What did this story say about Ty Cobb? On the one hand, he was just doing what any decent person would do—being as polite as possible under trying circumstances. But on the other, Cobb’s ordinary decency was exactly the point. For me, with this one story, the myth of the evil Ty Cobb began to crumble.

As I proceeded I found many more stories contradicting the myth. Was he widely hated? An old newspaper clipping reported that the Chicago White Sox gave Cobb an award—remarkably, a set of books; Cobb was known as a voracious reader of history—for being Chicago’s most popular visiting player. And it turns out that when the Detroit Tigers were in town, Ring Lardner, Chicago’s smartest and best sportswriter, bought cheap seats in the outfield so he could spend the game bantering with Cobb.

Did he steal stamps from children? Letters in museums and private collections make abundantly clear that Cobb responded to his young fans, sometimes with handwritten letters that ran to five pages. And he always told them he was honored by their autograph requests.

What about race? It is “common knowledge” that Cobb was “an avowed racist”—but when and where did he make such a vow and where is it recorded? A 1984 biography of Cobb, written by a college professor named Charles Alexander, is typical. It describes three people who fought with Cobb—a night watchman, a bellhop, and a butcher—as being black. Such evidence was enough for documentary filmmaker Ken Burns, whose made-for-PBS series Baseball described Cobb as an embarrassment to the game because of his racism and cast Cobb as the anti-Jackie Robinson.

But Burns, like so many others, was letting himself be misled by the oft-repeated myth. Looking into census reports, birth certificates, and contemporary newspaper accounts, I found that all three of the black fighters cited by Charles Alexander were in fact white. Yes, Cobb had also fought with two black men during his life, but those fights didn’t have racial overtones, and Cobb—who had an extremely thin skin—fought with many more white men. So how did such a distinguished author make such obvious mistakes? When I asked Alexander about this, he simply replied, “I went with the best information I had at the time.”

But what about Cobb’s 19th-century Southern roots? How could someone born in Georgia in 1886 not be a racist? What I found—and again, not because I am the Babe Ruth of researchers, but because I actually did some research—is that Ty Cobb was descended from a long line of abolitionists. His great-grandfather was a minister who preached against slavery and was run out of town for it. His grandfather refused to fight in the Confederate army because of the slavery issue. And his father was an educator and state senator who spoke up for his black constituents and is known to have once broken up a lynch mob.

Cobb himself was never asked about segregation until 1952, when the Texas League was integrating, and Sporting News asked him what he thought. “The Negro should be accepted wholeheartedly, and not grudgingly,” he said. “The Negro has the right to play professional baseball and whose [sic] to say he has not?” By that time he had attended many Negro league games, sometimes throwing out the first ball and often sitting in the dugout with the players. He is quoted as saying that Willie Mays was the only modern-day player he’d pay to see and that Roy Campanella was the ballplayer that reminded him most of himself.

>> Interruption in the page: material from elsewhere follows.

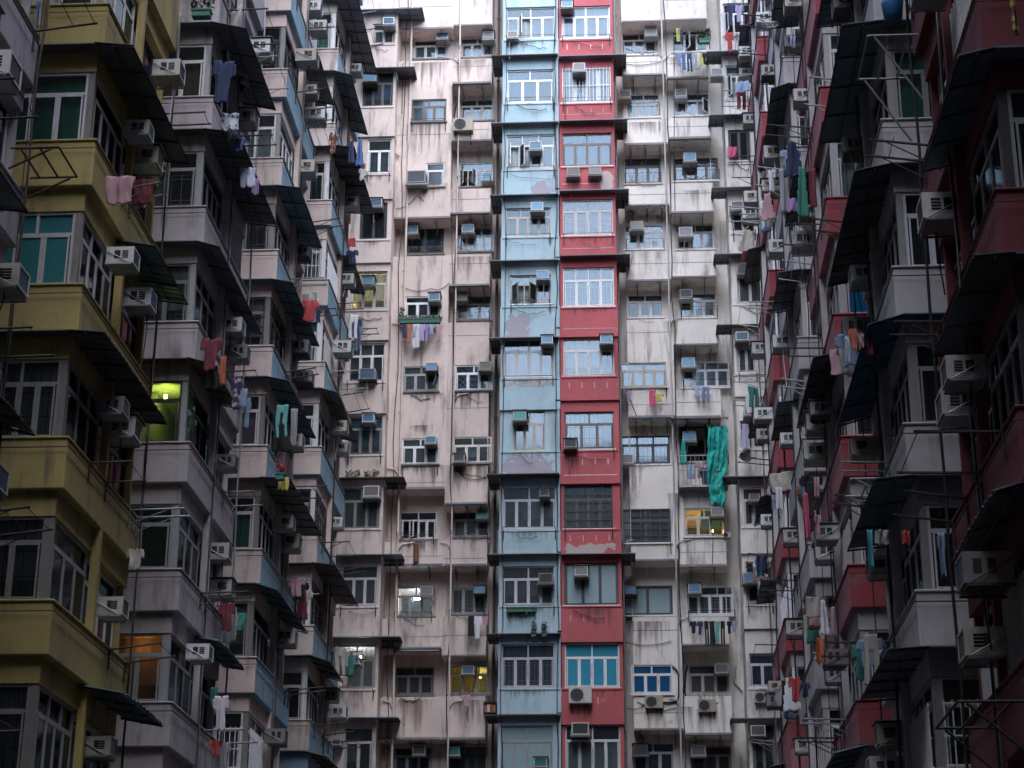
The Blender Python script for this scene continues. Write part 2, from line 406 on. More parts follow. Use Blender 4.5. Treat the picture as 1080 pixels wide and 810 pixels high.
def garment(kind, W, H, loc, rz, mat, name, label, cat, group='laundry hung out to dry', seed=0, folds=.03):
    r = random.Random(seed); b = MB(); nx, nz = 14, 18
    if kind == 'tarp': nx, nz = 44, 110
    idx = {}
    ph = r.uniform(0, 6); k1 = r.uniform(3, 6)
    def vid(i, j, s):
        if (i, j, s) not in idx:
            u = -1 + 2 * i / nx; v = j / nz
            y = folds * math.sin(u * k1 + ph + v * 1.5) + folds * .5 * math.sin(u * 11 + v * 3 + ph) + .02 * v * math.sin(ph)
            y += folds * 1.6 * mnoise.noise(Vector((u * 3.2 * (1 + W), v * 1.6, seed * 1.37)))
            x = u * W / 2 * (1 - .12 * v * math.sin(ph * 3)) + .03 * W * math.sin(v * 5 + ph); z = -v * H + (.02 * math.sin(u * 7 + ph) * (v > 0))
            if kind == 'tarp': x += W * (.05 * math.sin(v * 7) - .3 * max(0, v - .6)); y = -.16 * abs(mnoise.noise(Vector((u * 2.6, v * 4, 1.3)))) * 2 - .10 * abs(mnoise.noise(Vector((u * 6, v * 9 + u * 2, 4.1)))) - .05 * mnoise.noise(Vector((u * 14, v * 22, 7.7)))
            idx[(i, j, s)] = len(b.v); b.v.append((x, y + s * .018, z))
        return idx[(i, j, s)]
    keep = {(i, j) for i in range(nx) for j in range(nz) if inside(kind, -1 + 2 * (i + .5) / nx, (j + .5) / nz, r)}
    for (i, j) in keep:
        b.f.append((vid(i, j, 0), vid(i + 1, j, 0), vid(i + 1, j + 1, 0), vid(i, j + 1, 0)))
        b.f.append((vid(i, j, 1), vid(i, j + 1, 1), vid(i + 1, j + 1, 1), vid(i + 1, j, 1)))
        b.m += [0, 0]
        for (a, c, n_) in (((i, j), (i + 1, j), (i, j - 1)), ((i + 1, j), (i + 1, j + 1), (i + 1, j)), ((i + 1, j + 1), (i, j + 1), (i, j + 1)), ((i, j + 1), (i, j), (i - 1, j))):
            if n_ not in keep:
                b.f.append((vid(*a, 0), vid(*a, 1), vid(*c, 1), vid(*c, 0))); b.m.append(0)
    me = b.mesh(name, [mat], True)
    return thing(name, uniq(label), cat, loc, rz, group, me)
COLS = dict(red=(.55, .03, .04), darkred=(.25, .03, .05), white=(.72, .72, .76), black=(.02, .02, .025), navy=(.03, .05, .14), blue=(.06, .16, .45), lightblue=(.32, .45, .65),
            pink=(.62, .32, .36), hotpink=(.75, .06, .2), orange=(.65, .15, .03), teal=(.12, .50, .46), green=(.03, .28, .22), purple=(.38, .22, .52), lilac=(.48, .42, .65),
            yellow=(.62, .55, .06), grey=(.35, .36, .38), brown=(.22, .09, .04), denim=(.18, .27, .45), cyan=(.05, .45, .55), mustard=(.5, .28, .04), cream=(.55, .5, .42))
for _k in COLS: COLS[_k] = tuple(.72 * v + .28 * sum(COLS[_k]) / 3 * .8 for v in COLS[_k])
def cm(col, alt=None, kind=None): return clothmat(col + '_cloth' + (('_' + alt + '_' + kind) if alt else ''), COLS[col], COLS[alt] if alt else None, kind)

# ------------------------------------------------------------------ setting
g = MB(); g.v = [(-900, -900, -1.6), (900, -900, -1.6), (900, 900, -1.6), (-900, 900, -1.6)]; g.f = [(0, 1, 2, 3)]; g.m = [0]
o = link('ground', g.mesh('ground', [plain('wet_asphalt', (.045, .045, .048), .8, 0, .3, .5)])); o['kind'] = 'structure'
TOP = 44.5; S0 = .70; HF = 2.8
def sill(k): return (k + S0) * HF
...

Cobb was, like the rest of us, a highly imperfect human being. He was too quick to take offense and too intolerant of those who didn’t strive for excellence with the over-the-top zeal that he did. He did not suffer fools gladly, and he thought too many others fools. He was the first baseball celebrity, and he did not always handle well the responsibilities that came with that. And yes, he once went into the stands and repeatedly punched a man who had been heckling him for more than a year, and who turned out to have less than the full complement of fingers—hence the story of him attacking a handicapped fan. This is a mark against him. But was he a racist and an embarrassment to the game? Far from it.